I didn’t have time to say good-bye. Which is dumb because how do you say good-bye to hair. I’m not sure, but I still feel robbed.

But while I am getting emotional about Beaudin’s hair it’s worth noting that we, and by ‘we’ I mean his hair and myself, have always had a love/hate relationship.
Beau has Burnett hair: thick as you can imagine, lush. With more cowlicks than you can make sense of. Stick straight, but gorgeous. High lights that make grown women green with envy. For years I have been trying to understand what exactly to do with his head of hair. Buzzed short, near translucent, I was always concerned it gave the illusion that he was bald (which feels ironic now.) But the buzz cut did solve the cowlick issue and made getting ready quick and easy.
On and off for 6 years I have tried to accomplish a standard looking men’s haircut: short of the sides, some length on the top. It wasn’t working.
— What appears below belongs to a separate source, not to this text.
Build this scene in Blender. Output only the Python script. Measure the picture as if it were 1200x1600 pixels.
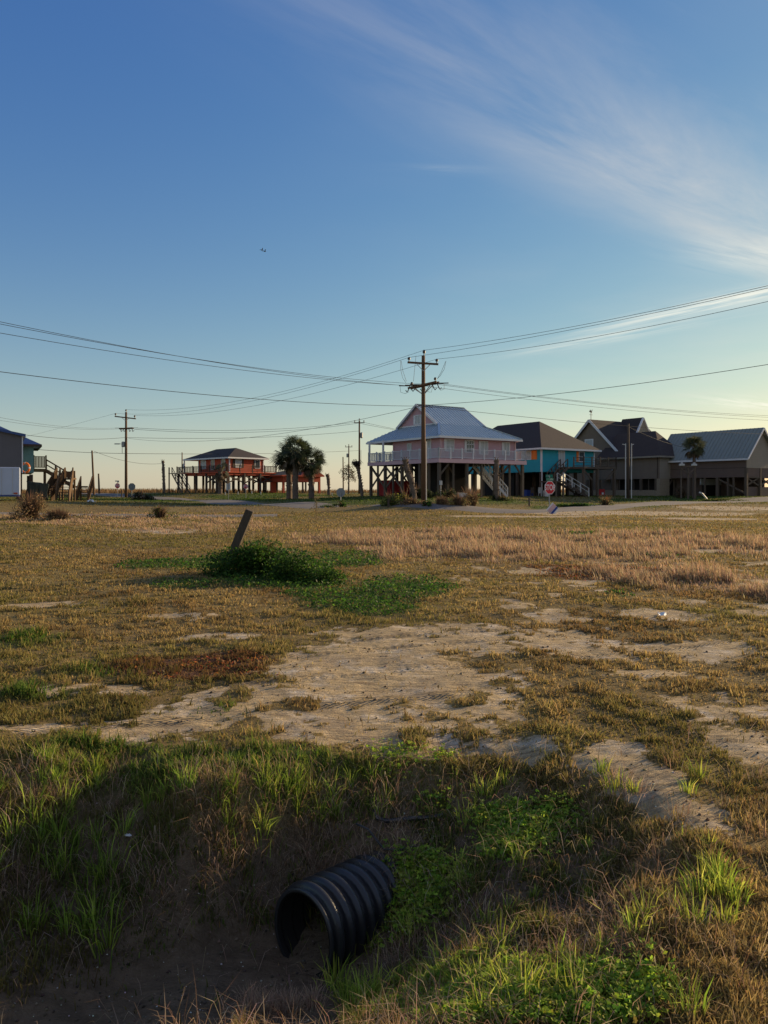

All the cowlicks in the back made all the hair around the crown stick straight out and thus disheveled was a norm. So I’d buzz it, then wait years for it to grow to a length where the weight held down the cowlicks.
Close friends would ask, “What is going on with Beau’s hair?” and strangers would look at me with eyes that communicated, “Poor boy, mom won’t even get him a haircut.”
Exhibit A:


But eventually we figured it out. We mastered his head of hair. I mean, Sweet Jesus, you cannot get more precious than his Beiber swept bangs. Just look at how those precious blonde locks slid gently over his forehead on the 1st day of Kindergarten last fall.
I like to think I would have had some parting words for Beau’s hair. That if he had given me a little bit more time I would have made amends for all the times I cursed it for being unruly and threatened to buzz it for making us late for school. I would have told his hair that I’d miss it, that it was hard to say good-bye in this way. But Beau was ready and rushed in rushed in to forever, waiting for no one.